11.29.2005

Film: FRENZY

We're delving toward the bottom of the Hitchcock barrel as represented by our our boxed set. Last night's viewing was his second to last picture, 1972's Frenzy.

I'm biased against it because I have a visceral aversion to the color and style pallete of the studios from about the mid 60's through the mid 70's. The waxed bonnets of hair, the muddy browns, the pea greens, the courduroy, it all reeks of a wretched era best forgotten.

But in this case, the old-fashioned virtues of Hitchcock's storytelling carry the day...I was able to enjoy the proceedings in spite of the hair, wardrobe, set design and some seemingly arbitrary casting. Hitchcock went back to his roots with this fairly straightforward suspense tale about a wrongly accused man and the serial sex murderer who framed him. A cut above run of the mill late career fare like Topaz, Marnie & Torn Curtain....it's not quite The Birds, but makes a game effort.

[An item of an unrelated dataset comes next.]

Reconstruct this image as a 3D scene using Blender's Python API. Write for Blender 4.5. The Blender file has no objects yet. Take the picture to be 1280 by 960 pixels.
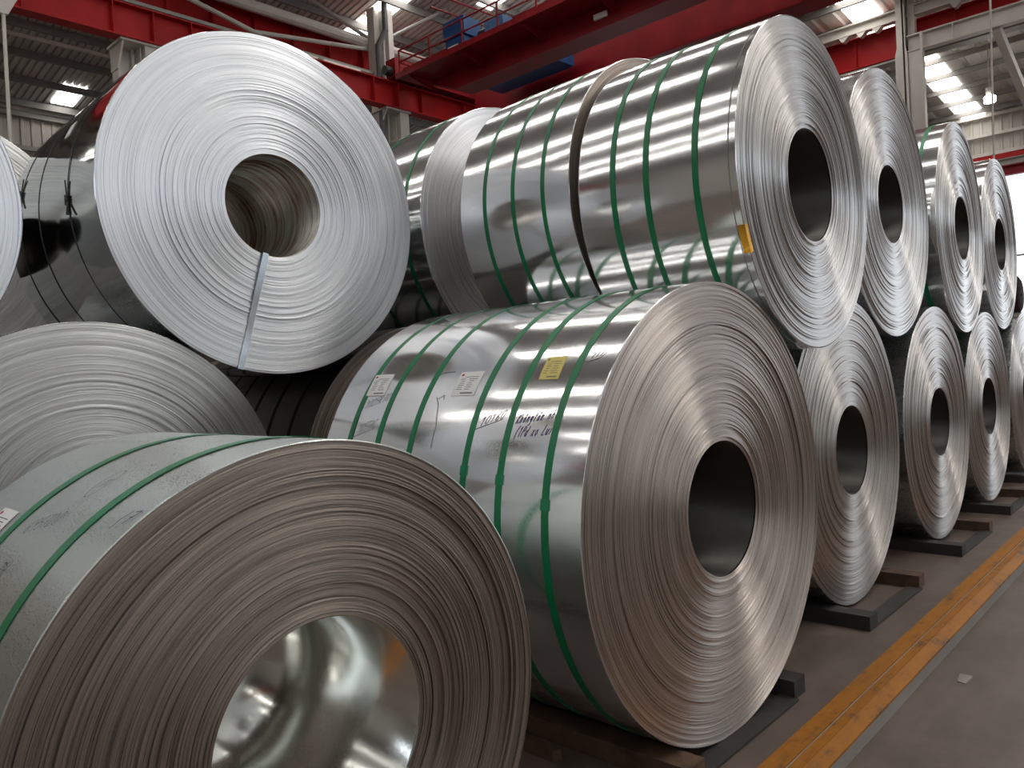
import bpy, math, random
import numpy as np
from mathutils import Matrix, Vector

SC = bpy.context.scene
COL = SC.collection
rnd = random.Random(7)
PI = math.pi

# ------------------------------------------------------------------ camera
cam_d = bpy.data.cameras.new('camera'); cam = bpy.data.objects.new('camera', cam_d); COL.objects.link(cam)
cam_d.sensor_width = 36.0; cam_d.lens = 981.78 / 1280 * 36.0; cam_d.clip_start = 0.05; cam_d.clip_end = 300
F = Vector((0.73203006, 0.68105504, -0.01720537)); Rv = Vector((0.6794296, -0.73167343, -0.05504003)); U = Vector((0.050074, -0.02860112, 0.9983359))
M = Matrix(((Rv.x, U.x, -F.x, 0), (Rv.y, U.y, -F.y, 0), (Rv.z, U.z, -F.z, 1.626), (0, 0, 0, 1)))
cam.matrix_world = M
SC.camera = cam

# ------------------------------------------------------------------ daylight and exposure
W = bpy.data.worlds.new('overcast_sky'); SC.world = W; W.use_nodes = True
wb = W.node_tree.nodes['Background']; wb.inputs[0].default_value = (0.86, 0.93, 1.0, 1); wb.inputs[1].default_value = 1.15
SKYLIGHT = 4.5
SC.view_settings.view_transform = 'Standard'; SC.view_settings.look = 'None'
SC.view_settings.exposure = 1.05; SC.view_settings.gamma = 1.0; SC.view_settings.use_curve_mapping = False
SC.cycles.use_denoising = True
SC.cycles.max_bounces = 10; SC.cycles.diffuse_bounces = 4; SC.cycles.glossy_bounces = 6
SC.cycles.sample_clamp_indirect = 8.0
SC.cycles.caustics_reflective = True

# ------------------------------------------------------------------ materials
def newmat(name):
    m = bpy.data.materials.new(name); m.use_nodes = True
    nt = m.node_tree; b = nt.nodes['Principled BSDF']
    return m, nt, b
def N(nt, t, **kw):
    n = nt.nodes.new(t)
    for k, v in kw.items(): setattr(n, k, v)
    return n
def L(nt, a, b): nt.links.new(a, b)
def ramp(nt, fac, stops):
    r = N(nt, 'ShaderNodeValToRGB'); e = r.color_ramp.elements
    while len(e) < len(stops): e.new(0.5)
    for i, (p, c) in enumerate(stops):
        e[i].position = p; e[i].color = c if len(c) == 4 else (*c, 1)
    L(nt, fac, r.inputs[0]); return r.outputs[0]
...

Something I've noticed about Hitchcock after watching a huge slab of his films in a compressed time frame- the simpler the story, the better the movie. When you think of Hitchcock you tend to think of these elaborate, labrynthine constructs, the kind of thing critics have in mind when hang that albatross of description "Hitchcockian" arond the neck of some new thriller.

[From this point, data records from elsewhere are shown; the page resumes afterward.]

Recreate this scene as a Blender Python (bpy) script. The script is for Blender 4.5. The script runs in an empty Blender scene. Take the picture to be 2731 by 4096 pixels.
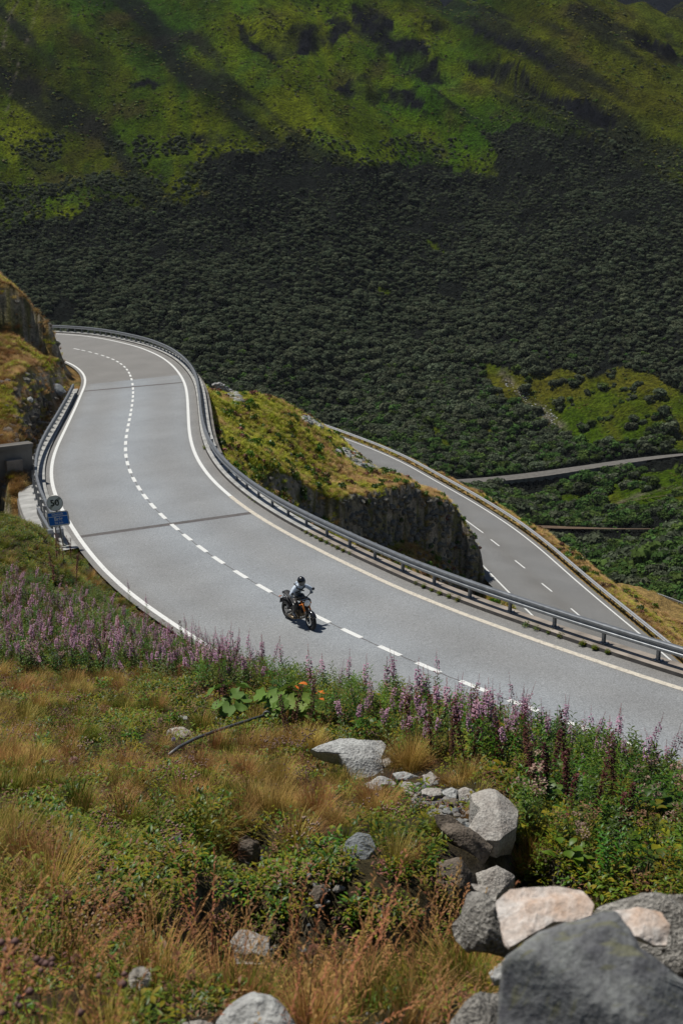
import bpy, bmesh, math, random
import numpy as np
from mathutils import Vector, Matrix, Euler, noise as mnoise

# ------------------------------------------------------------------ camera, sky, sun, exposure
S = bpy.context.scene
COL = S.collection
R = math.radians
CAMH, PITCH, F = 14.0, R(15.0), 5200.0       # F in pixels of the 2731x4096 photograph
cd = bpy.data.cameras.new('camera'); cam = bpy.data.objects.new('camera', cd); COL.objects.link(cam)
cam.location = (0, 0, CAMH); cam.rotation_euler = (R(90) - PITCH, 0, 0)
cd.sensor_fit = 'VERTICAL'; cd.sensor_height = 36.0; cd.lens = F / 4096 * 36
cd.clip_start = 0.1; cd.clip_end = 6000
cd.dof.use_dof = True; cd.dof.focus_distance = 40; cd.dof.aperture_fstop = 6.3
S.camera = cam
S.render.resolution_x = 682; S.render.resolution_y = 1024
SUN = Vector((-0.56, 0.27, 1.30)).normalized()   # towards the sun
SUN_EL = math.asin(SUN.z); SUN_AZ = math.atan2(SUN.x, SUN.y)
w = bpy.data.worlds.new('World'); S.world = w; w.use_nodes = True
nt = w.node_tree; bg = nt.nodes['Background']
sky = nt.nodes.new('ShaderNodeTexSky'); sky.sky_type = 'NISHITA'; sky.sun_disc = False
sky.sun_elevation = SUN_EL; sky.sun_rotation = SUN_AZ; sky.altitude = 1800
nt.links.new(sky.outputs[0], bg.inputs[0]); bg.inputs[1].default_value = 0.05
sl = bpy.data.lights.new('sun', 'SUN'); sl.energy = 4.5; sl.angle = R(0.5); sl.color = (1, 0.955, 0.88)
so = bpy.data.objects.new('sun', sl); COL.objects.link(so)
so.rotation_euler = SUN.to_track_quat('Z', 'Y').to_euler(); so.location = (-30, 10, 60)
S.view_settings.view_transform = 'Standard'; S.view_settings.look = 'None'
S.view_settings.exposure = 0.0; S.view_settings.gamma = 1
S.render.engine = 'CYCLES'; S.cycles.max_bounces = 5; S.cycles.transparent_max_bounces = 4

rng = np.random.default_rng(7); random.seed(7)

# ------------------------------------------------------------------ geometry helpers
def rays(px, py):
    px = np.asarray(px, float); py = np.asarray(py, float)
    u = (px - 1365.5) / F; v = (2048 - py) / F
    cp, sp = math.cos(PITCH), math.sin(PITCH)
    return np.stack([u, cp + v * sp, -sp + v * cp], -1)
def on_plane(P, z0, a, b, y0):
    d = rays(P[:, 0], P[:, 1]); t = (z0 - b * y0 - CAMH) / (d[:, 2] - a * d[:, 0] - b * d[:, 1])
    return d * t[:, None] + [0, 0, CAMH]
def zmain(x, y): return 0.08 * x - 0.01 * (y - 45)
def zlow(x, y): return -20 - 0.08 * x + 0 * y
def on_main(P): return on_plane(np.asarray(P, float), 0, .08, -.01, 45)
def on_low(P): return on_plane(np.asarray(P, float), -20, -.08, 0, 0)
def at(px, py, d):
    r = rays(px, py); r = r / np.linalg.norm(r, axis=-1, keepdims=True)
    return r * np.asarray(d, float)[..., None] + [0, 0, CAMH]
def project(P):
    P = np.asarray(P, float); x = P[..., 0]; y = P[..., 1]; z = P[..., 2] - CAMH
    cp, sp = math.cos(PITCH), math.sin(PITCH)
    f = y * cp - z * sp; up = y * sp + z * cp
    f = np.where(f < .05, .05, f)
    return 1365.5 + F * x / f, 2048 - F * up / f
def hsh(i, j, s):
    n = (i.astype(np.int64) * 374761393 + j.astype(np.int64) * 668265263 + s * 974634777) & 0x7fffffff
    n = ((n ^ (n >> 13)) * 1274126177) & 0x7fffffff
    return ((n ^ (n >> 16)) & 0xffff) / 65535.0
def vn(x, y, s=0):
    xi = np.floor(x); yi = np.floor(y); fx = x - xi; fy = y - yi
    fx = fx * fx * (3 - 2 * fx); fy = fy * fy * (3 - 2 * fy)
    a = hsh(xi, yi, s); b = hsh(xi + 1, yi, s); c = hsh(xi, yi + 1, s); d = hsh(xi + 1, yi + 1, s)
    return (a + (b - a) * fx) * (1 - fy) + (c + (d - c) * fx) * fy
def fbm(x, y, s=0, o=4):
    t = 0; a = 1; n = 0
    for k in range(o):
        t = t + a * (vn(x * 2 ** k, y * 2 ** k, s + k * 17) - .5); n += a; a *= .5
    return t / n * 2          # about -1..1
def sstep(a, b, x):
    t = np.clip((x - a) / (b - a), 0, 1); return t * t * (3 - 2 * t)
def inpoly(px, py, poly):
    c = np.zeros(np.shape(px), bool); n = len(poly)
    for i in range(n):
        x1, y1 = poly[i]; x2, y2 = poly[(i + 1) % n]
        if y1 == y2: continue
        k = ((y1 > py) != (y2 > py)) & (px < (x2 - x1) * (py - y1) / (y2 - y1) + x1); c ^= k
    return c
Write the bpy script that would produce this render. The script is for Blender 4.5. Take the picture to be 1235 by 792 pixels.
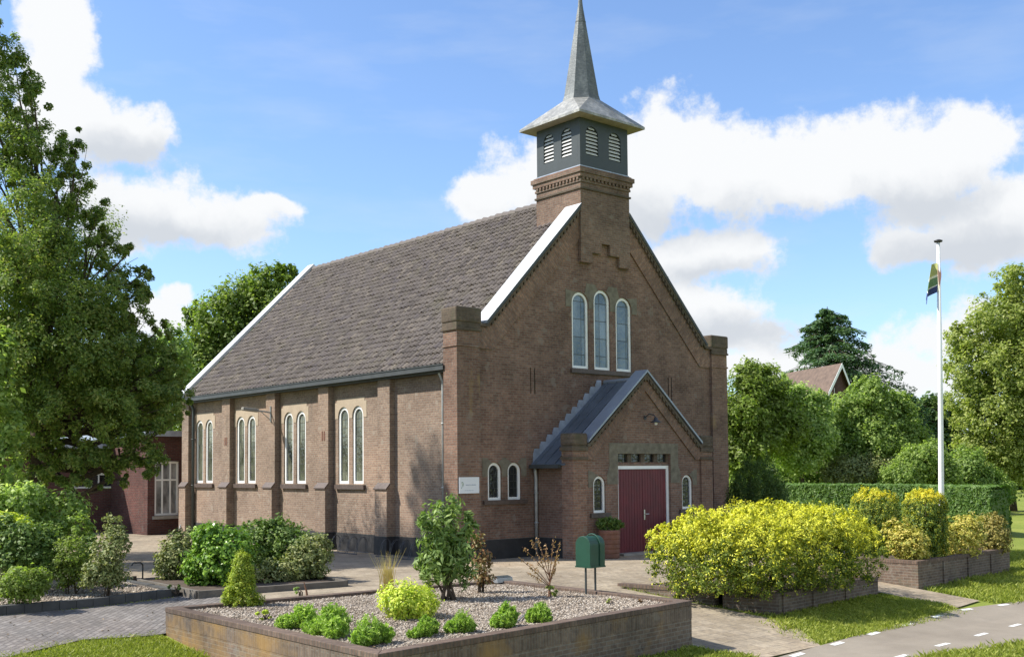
import bpy, bmesh, math, random
import numpy as np
from mathutils import Vector, Matrix
random.seed(7); rng = np.random.default_rng(11)
SC = bpy.context.scene; COL = SC.collection
for o in list(bpy.data.objects): bpy.data.objects.remove(o)
PI = math.pi

# ------------------------------------------------------------------ camera
F, CX, CY = 1323.57, 617.5, 502.49          # focal length and principal point of the 1235x792 photograph
YAW, PITCH, ROLL = .711, .049, -.009
CAM = np.array([-18.65, -23.98, 2.5])
_fw = np.array([math.sin(YAW), math.cos(YAW), 0]); _rt = np.array([math.cos(YAW), -math.sin(YAW), 0]); _up = np.array([0, 0, 1.])
VF = _fw*math.cos(PITCH)+_up*math.sin(PITCH); _u2 = -_fw*math.sin(PITCH)+_up*math.cos(PITCH)
VR = _rt*math.cos(ROLL)+_u2*math.sin(ROLL); VU = -_rt*math.sin(ROLL)+_u2*math.cos(ROLL)
cd = bpy.data.cameras.new('camera'); cam = bpy.data.objects.new('camera', cd); COL.objects.link(cam)
cam.matrix_world = Matrix(((VR[0], VU[0], -VF[0], CAM[0]), (VR[1], VU[1], -VF[1], CAM[1]), (VR[2], VU[2], -VF[2], CAM[2]), (0, 0, 0, 1)))
cd.sensor_width = 36; cd.sensor_fit = 'HORIZONTAL'; cd.lens = F/1235*36
cd.shift_y = (CY-396)/1235; cd.clip_start = .1; cd.clip_end = 3000
SC.camera = cam
SC.render.resolution_x = 1024; SC.render.resolution_y = 656

# ------------------------------------------------------------------ light, exposure
SUN_TRAVEL = Vector((.88, -.69, -1.19)).normalized()
SUN_EL = math.asin(-SUN_TRAVEL.z); SUN_AZ = math.atan2(-SUN_TRAVEL.x, -SUN_TRAVEL.y)
sd = bpy.data.lights.new('sun', 'SUN'); sd.energy = 4.6; sd.angle = math.radians(.6); sd.color = (1, .945, .86)
sun = bpy.data.objects.new('sun', sd); COL.objects.link(sun)
sun.rotation_euler = SUN_TRAVEL.to_track_quat('-Z', 'Y').to_euler(); sun.location = (-30, 30, 40)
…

But the complexity in his best movies is in the construction of the film, not the story. The more complex the plot, the more exposition it requires and the less room Hitchcock has to exercise his prodigious command of pure cinema...Topaz is the perfect example of this. Hitchcock spends so much time telling the convoluted international spy story that there's no room left for anything else, and you get a movie anyone could have made.

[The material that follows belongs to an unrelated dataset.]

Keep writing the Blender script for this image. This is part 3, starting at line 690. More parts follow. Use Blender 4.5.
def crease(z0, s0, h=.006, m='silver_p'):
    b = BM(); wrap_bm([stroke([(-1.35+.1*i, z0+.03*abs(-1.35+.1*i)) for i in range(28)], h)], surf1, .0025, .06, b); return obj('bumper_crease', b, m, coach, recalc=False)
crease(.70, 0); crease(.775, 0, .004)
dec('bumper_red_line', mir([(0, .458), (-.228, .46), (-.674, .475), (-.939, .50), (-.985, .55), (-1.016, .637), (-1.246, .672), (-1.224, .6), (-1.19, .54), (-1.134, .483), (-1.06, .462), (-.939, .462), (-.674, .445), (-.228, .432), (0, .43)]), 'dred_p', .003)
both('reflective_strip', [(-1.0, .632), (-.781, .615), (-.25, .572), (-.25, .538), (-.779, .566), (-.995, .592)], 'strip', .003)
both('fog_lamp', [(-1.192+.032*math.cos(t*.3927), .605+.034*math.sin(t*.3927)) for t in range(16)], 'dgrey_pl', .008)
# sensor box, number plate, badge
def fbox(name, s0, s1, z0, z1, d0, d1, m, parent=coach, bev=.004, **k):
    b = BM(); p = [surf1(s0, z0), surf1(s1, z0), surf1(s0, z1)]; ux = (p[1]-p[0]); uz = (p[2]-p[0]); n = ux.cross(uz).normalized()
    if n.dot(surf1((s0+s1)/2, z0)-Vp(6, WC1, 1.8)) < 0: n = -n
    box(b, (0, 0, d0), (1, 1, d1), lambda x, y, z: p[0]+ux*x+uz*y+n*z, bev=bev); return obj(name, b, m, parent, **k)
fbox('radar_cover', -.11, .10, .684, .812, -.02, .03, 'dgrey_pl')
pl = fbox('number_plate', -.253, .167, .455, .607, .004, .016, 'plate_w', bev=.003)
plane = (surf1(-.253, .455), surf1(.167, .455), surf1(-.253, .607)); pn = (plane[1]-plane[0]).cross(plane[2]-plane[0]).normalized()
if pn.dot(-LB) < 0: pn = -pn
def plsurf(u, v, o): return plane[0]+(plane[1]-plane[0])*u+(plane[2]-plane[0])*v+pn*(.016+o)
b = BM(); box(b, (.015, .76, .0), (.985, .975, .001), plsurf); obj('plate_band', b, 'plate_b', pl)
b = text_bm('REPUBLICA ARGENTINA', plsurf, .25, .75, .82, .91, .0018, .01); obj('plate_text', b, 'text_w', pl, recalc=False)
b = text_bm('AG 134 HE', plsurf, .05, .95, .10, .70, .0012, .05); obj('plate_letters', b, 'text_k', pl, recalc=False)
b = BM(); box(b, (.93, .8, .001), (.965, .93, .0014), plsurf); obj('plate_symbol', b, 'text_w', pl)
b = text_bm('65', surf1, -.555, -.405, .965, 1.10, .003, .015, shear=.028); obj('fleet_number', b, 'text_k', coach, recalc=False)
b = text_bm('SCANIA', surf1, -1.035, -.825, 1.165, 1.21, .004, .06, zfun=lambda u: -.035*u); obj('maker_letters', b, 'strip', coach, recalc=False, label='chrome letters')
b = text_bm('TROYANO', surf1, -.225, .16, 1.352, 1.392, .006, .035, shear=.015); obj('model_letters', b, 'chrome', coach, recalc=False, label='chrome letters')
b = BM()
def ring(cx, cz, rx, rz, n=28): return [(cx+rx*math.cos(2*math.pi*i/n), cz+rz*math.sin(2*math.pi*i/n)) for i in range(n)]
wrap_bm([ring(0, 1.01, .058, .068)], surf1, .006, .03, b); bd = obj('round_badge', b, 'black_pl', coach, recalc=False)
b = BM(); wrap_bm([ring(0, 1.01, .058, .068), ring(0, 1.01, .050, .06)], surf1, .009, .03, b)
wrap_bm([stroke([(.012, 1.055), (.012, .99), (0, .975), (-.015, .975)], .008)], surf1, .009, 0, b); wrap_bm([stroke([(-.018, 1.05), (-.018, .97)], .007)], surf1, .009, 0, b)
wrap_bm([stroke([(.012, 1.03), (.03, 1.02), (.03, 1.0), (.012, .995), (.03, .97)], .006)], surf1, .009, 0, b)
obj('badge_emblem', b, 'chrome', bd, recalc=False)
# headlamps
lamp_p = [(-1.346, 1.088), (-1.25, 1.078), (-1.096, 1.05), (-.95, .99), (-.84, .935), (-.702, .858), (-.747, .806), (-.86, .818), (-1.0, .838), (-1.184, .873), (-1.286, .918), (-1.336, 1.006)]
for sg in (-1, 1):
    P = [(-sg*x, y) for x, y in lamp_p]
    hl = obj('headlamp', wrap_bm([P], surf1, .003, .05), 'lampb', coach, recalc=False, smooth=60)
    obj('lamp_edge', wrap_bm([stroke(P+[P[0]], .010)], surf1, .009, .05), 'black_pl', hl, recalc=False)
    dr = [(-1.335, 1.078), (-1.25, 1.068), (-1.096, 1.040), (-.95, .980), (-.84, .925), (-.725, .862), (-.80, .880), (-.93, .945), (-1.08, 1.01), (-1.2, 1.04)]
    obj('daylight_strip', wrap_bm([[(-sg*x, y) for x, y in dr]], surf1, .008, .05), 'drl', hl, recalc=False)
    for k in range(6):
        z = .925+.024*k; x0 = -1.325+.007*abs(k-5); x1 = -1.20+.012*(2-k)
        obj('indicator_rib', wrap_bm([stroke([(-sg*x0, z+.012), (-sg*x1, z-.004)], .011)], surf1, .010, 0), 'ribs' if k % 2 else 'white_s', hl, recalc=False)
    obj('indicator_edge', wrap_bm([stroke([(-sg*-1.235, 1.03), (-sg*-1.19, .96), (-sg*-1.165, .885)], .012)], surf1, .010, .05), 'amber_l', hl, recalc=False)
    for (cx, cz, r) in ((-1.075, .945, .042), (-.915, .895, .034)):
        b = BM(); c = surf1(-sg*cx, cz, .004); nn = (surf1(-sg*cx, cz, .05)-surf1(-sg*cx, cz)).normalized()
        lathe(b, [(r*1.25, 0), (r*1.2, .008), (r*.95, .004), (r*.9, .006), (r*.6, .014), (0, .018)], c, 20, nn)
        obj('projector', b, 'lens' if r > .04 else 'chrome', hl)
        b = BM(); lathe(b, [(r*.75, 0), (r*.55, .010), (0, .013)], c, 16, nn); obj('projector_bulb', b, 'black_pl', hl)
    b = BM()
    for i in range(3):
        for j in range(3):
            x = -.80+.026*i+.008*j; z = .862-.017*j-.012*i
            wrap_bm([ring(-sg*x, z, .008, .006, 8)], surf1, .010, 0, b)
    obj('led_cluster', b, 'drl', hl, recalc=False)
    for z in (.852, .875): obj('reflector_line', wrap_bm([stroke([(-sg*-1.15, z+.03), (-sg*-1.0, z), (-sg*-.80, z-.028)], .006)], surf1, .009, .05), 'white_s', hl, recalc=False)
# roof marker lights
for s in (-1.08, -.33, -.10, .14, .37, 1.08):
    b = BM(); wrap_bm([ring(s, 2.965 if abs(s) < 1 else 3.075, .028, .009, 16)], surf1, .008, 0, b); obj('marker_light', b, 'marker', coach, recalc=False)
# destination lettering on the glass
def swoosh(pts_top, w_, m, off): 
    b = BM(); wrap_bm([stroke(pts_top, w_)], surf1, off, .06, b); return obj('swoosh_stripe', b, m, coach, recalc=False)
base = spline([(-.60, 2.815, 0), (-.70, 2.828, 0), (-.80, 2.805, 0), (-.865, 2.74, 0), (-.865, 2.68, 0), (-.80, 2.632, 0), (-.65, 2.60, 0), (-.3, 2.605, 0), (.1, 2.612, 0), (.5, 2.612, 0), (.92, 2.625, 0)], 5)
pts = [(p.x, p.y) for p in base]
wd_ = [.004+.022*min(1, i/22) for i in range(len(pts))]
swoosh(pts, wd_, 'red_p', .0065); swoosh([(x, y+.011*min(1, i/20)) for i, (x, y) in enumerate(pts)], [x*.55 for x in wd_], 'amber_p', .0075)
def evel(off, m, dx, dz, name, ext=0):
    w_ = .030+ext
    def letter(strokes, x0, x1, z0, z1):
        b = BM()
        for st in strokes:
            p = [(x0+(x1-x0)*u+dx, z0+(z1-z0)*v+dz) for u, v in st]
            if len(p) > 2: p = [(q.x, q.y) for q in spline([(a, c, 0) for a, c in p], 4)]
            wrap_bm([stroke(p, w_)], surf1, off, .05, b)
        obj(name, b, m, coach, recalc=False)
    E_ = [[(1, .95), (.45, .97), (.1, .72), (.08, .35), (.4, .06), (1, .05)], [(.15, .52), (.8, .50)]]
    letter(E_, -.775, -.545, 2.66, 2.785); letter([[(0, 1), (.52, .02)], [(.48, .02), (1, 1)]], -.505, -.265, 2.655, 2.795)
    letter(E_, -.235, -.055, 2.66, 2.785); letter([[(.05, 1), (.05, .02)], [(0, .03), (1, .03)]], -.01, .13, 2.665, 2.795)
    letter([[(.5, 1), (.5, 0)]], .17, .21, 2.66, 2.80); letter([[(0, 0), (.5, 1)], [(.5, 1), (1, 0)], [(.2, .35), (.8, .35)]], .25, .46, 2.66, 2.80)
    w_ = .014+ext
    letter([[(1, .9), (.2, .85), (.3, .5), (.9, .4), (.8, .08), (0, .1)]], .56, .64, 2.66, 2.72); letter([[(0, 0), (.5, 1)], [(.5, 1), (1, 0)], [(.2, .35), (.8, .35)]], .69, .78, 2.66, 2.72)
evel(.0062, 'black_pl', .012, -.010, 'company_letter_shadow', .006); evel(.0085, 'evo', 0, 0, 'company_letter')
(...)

The only one left is the only one I remember seeing commercials on TV for, 1976's Family Plot, his last film and one that for YEARS I had confused with Murder by Death, the 1976 comedy starring a declining Truman Capote which, for some obscure reason, I saw in the theater.

To sum up, I've never seen Family Plot even though I thought I had.
I'll report on the results, for those who can't get enough Bax movie minutia.